弱くても、強く生きる(1)
【社会から断切されてしまう人と就労した人の差】
精神・発達障害者で就労を果たし働き続ける人と、支援機関の段階もしくは就労活動を断念した人の間に、大きな差ができてしまうのは何が根本に存在しているのだろうか。
同じ障害者でも、就労という目標を達成できない人たちは、どうなるか。引きこもりがちになり、達成できなかったことへの挫折感は増していくだろう。
この先、そのような障害者をなくすためにも、何か手立てはないか、医師のみならず、地域でのケアの充実を図るべきだろう。すでにそういった何かしらの活動をしている地域はあるのかもしれない。
障害者が就労に踏みだそうとするまで、精神力と体力どちらも必要となる。その障害から一歩踏み出すことは容易ではない場合もあることを私も経験している。だが、私の場合は、ほぼ勢いで就労移行支援事業所へ入った。主治医から予告もなく、事業所の方を紹介され、あれよあれよという間に通うことになっていた。おそらく、その勢いが良かったのかもしれない。

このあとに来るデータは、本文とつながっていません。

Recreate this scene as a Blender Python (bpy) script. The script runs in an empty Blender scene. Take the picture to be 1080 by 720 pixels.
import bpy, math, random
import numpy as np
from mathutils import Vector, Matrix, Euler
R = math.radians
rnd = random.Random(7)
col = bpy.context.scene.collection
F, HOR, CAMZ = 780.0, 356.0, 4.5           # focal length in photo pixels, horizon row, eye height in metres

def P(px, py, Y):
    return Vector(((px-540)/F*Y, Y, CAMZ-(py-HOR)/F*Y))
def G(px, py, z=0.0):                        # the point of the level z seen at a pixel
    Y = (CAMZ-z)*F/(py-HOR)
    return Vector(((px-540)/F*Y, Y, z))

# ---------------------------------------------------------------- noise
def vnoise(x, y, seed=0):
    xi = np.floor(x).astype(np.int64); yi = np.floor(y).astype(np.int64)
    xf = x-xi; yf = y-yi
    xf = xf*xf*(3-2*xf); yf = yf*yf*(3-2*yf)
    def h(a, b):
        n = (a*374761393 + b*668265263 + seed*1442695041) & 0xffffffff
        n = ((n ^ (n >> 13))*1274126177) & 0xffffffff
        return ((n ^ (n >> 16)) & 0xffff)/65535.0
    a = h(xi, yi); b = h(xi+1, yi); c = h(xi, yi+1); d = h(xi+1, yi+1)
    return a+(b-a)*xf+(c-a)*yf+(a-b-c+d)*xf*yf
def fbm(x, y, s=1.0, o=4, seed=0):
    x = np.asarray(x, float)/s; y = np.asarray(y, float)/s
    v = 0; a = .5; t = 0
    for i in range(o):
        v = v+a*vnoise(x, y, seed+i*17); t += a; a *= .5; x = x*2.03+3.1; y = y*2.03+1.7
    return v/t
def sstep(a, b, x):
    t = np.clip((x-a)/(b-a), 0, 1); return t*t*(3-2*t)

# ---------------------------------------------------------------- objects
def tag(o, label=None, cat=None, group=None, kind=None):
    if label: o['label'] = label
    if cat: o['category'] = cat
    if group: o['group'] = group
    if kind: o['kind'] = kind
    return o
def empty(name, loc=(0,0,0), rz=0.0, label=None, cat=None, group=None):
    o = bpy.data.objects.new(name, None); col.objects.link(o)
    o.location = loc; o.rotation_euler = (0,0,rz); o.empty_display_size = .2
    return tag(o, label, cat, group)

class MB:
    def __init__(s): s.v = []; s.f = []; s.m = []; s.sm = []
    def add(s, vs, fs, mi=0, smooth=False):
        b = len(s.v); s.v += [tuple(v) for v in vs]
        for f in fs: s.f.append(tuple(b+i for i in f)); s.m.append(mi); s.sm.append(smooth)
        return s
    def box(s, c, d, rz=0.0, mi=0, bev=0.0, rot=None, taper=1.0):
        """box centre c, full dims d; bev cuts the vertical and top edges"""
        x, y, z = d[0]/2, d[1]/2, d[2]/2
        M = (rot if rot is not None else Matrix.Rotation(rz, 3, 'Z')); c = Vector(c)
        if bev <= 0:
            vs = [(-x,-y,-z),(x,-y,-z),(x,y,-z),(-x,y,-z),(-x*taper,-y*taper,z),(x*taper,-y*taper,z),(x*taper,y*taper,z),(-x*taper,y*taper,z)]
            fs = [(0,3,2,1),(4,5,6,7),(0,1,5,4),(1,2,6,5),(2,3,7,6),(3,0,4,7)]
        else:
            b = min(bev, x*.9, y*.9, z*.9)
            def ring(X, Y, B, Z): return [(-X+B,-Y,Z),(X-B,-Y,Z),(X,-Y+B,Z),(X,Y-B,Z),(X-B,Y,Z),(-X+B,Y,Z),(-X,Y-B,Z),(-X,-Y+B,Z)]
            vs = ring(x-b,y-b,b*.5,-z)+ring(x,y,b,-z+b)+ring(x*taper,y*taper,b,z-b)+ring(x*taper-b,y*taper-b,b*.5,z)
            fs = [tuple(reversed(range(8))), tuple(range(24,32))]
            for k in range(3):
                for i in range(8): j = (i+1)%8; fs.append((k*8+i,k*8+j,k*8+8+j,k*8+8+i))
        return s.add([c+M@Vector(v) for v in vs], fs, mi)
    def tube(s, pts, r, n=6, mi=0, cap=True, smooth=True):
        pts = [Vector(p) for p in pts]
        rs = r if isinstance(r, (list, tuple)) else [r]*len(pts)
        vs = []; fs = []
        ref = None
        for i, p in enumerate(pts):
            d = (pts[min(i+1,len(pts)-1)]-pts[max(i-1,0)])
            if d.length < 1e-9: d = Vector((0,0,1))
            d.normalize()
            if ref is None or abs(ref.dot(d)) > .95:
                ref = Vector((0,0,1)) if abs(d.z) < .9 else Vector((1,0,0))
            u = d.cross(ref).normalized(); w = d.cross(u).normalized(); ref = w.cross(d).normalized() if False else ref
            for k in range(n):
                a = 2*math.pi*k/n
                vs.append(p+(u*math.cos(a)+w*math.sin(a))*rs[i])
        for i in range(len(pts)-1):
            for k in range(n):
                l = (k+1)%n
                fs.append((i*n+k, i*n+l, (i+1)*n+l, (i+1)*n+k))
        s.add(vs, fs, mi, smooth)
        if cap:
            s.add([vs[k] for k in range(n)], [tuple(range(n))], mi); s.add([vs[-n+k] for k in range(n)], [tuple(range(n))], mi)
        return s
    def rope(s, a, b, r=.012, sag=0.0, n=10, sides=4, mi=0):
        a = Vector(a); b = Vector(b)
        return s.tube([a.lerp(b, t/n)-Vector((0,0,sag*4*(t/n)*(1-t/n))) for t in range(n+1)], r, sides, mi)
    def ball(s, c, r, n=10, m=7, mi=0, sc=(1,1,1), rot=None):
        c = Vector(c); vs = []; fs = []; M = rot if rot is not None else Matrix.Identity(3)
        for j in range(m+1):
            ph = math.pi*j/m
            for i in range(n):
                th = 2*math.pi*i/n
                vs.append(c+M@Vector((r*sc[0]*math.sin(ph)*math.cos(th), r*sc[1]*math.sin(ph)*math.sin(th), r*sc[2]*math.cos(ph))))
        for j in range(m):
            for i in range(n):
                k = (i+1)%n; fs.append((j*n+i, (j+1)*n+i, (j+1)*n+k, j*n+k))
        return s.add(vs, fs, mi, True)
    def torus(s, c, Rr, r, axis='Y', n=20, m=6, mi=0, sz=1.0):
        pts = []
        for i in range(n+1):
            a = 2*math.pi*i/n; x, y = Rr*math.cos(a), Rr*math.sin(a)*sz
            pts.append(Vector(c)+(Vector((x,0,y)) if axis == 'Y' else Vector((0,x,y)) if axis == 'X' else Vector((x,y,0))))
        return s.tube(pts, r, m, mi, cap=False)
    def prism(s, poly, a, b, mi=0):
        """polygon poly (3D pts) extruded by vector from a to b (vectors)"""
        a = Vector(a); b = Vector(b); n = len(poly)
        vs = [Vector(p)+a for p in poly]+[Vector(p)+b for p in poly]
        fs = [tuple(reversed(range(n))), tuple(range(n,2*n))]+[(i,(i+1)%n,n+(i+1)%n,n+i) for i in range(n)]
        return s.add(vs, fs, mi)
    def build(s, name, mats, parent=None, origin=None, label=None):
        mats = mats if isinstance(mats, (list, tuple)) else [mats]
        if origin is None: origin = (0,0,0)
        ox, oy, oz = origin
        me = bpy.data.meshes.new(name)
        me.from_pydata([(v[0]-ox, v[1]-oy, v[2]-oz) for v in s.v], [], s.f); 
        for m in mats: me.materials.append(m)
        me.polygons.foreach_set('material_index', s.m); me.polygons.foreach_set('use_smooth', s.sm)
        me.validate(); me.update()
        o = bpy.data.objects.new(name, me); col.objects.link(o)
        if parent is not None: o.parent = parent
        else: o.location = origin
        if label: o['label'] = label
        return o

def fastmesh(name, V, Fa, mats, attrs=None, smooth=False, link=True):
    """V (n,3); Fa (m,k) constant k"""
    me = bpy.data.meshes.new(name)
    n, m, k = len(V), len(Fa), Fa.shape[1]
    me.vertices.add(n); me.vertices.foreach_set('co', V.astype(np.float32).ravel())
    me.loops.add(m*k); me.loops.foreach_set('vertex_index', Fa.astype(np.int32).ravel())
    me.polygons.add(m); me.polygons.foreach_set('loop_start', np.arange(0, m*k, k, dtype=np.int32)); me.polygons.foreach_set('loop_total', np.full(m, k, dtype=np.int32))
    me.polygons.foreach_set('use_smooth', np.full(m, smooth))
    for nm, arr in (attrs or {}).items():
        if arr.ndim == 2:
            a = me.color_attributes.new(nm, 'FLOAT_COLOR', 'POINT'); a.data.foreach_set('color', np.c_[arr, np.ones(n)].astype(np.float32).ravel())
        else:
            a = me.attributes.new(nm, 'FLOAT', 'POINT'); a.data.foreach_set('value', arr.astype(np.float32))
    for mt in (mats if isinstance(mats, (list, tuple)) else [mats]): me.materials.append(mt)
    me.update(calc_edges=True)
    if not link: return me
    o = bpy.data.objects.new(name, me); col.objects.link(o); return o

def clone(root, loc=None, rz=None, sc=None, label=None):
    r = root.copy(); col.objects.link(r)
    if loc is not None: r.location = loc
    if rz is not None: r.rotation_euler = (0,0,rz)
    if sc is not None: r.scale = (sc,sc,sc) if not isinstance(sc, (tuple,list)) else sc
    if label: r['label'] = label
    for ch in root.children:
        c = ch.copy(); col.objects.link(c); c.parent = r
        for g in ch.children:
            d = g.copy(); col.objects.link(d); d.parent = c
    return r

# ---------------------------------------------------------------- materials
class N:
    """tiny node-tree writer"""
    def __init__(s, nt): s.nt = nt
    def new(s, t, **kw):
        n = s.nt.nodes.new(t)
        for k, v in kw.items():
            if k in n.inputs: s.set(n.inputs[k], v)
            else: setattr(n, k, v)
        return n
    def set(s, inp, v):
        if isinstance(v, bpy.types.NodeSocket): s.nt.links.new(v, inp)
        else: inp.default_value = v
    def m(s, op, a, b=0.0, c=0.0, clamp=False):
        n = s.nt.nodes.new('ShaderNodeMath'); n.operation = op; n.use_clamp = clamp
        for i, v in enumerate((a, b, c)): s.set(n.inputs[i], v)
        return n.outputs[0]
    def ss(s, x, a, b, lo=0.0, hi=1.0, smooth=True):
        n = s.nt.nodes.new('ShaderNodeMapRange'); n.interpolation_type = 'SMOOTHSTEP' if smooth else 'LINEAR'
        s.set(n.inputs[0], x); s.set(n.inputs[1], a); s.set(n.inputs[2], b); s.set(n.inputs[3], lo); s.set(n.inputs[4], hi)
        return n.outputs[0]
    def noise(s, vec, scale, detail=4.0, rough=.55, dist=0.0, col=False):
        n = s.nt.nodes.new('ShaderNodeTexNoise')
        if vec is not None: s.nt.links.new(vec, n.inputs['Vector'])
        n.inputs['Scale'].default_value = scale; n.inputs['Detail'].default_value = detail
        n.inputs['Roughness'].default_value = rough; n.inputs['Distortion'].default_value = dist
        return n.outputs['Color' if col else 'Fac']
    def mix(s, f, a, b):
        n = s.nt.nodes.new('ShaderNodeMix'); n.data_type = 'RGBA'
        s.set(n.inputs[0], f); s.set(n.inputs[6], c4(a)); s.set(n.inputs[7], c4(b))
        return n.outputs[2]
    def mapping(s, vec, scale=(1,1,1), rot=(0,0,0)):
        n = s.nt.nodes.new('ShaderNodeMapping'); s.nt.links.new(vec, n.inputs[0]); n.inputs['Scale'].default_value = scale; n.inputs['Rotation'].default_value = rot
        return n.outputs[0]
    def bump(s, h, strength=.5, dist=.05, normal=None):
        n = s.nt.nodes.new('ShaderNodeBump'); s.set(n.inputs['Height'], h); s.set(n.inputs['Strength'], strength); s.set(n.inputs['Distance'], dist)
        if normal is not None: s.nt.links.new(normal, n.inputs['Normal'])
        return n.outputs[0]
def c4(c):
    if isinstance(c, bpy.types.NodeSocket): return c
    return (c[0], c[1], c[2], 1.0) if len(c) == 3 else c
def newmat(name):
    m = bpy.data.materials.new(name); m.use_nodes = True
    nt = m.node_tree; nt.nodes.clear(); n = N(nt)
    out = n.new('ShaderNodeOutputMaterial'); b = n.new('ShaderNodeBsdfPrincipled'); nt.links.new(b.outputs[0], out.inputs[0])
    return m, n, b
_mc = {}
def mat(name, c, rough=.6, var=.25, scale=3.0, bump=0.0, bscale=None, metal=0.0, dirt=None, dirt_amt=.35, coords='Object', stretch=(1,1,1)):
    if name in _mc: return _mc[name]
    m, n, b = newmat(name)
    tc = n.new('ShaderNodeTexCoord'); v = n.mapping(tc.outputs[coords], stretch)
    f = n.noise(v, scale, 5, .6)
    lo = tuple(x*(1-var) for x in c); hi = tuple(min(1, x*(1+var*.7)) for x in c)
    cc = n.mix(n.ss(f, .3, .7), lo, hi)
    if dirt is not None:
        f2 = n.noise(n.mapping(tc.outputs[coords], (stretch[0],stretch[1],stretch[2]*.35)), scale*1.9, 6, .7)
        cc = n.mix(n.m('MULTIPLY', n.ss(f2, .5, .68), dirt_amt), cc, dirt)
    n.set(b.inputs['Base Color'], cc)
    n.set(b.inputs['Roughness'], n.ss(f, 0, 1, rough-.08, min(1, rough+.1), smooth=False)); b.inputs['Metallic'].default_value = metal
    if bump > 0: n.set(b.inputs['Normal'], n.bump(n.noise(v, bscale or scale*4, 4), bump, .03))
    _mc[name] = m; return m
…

いま、何で就労移行支援事業所を選んだのか研修生に聞いてみれば、ネットで調べたという回答が多かった。つまり、就労移行支援事業所を知っていて、どこの事業所にしようか探す時点で就労を目指すという強い決断をしているわけである。そのような選び方をしている人たちは、勤怠もいいし、学ぶ姿勢がもう障害者とはいえない人が多かったりする。
真っ向から<自分のために><就労のために><生活のために>先を見ている。強い意志を感じるのである。もちろん迂曲紆余はある。
しかし、逆のケースもある。就労移行支援事業所へ通い始めたものの、一度休んでしまうと、体力的、精神的に、乱れがちになる。それが一週間も続けば、あらたに通所することが大変になる。
その根本にあるものは、働くことへの義務感や、働きたいという気持ち以上に強い、就労を拒む何か(挫折感であったり)を持っている場合もある。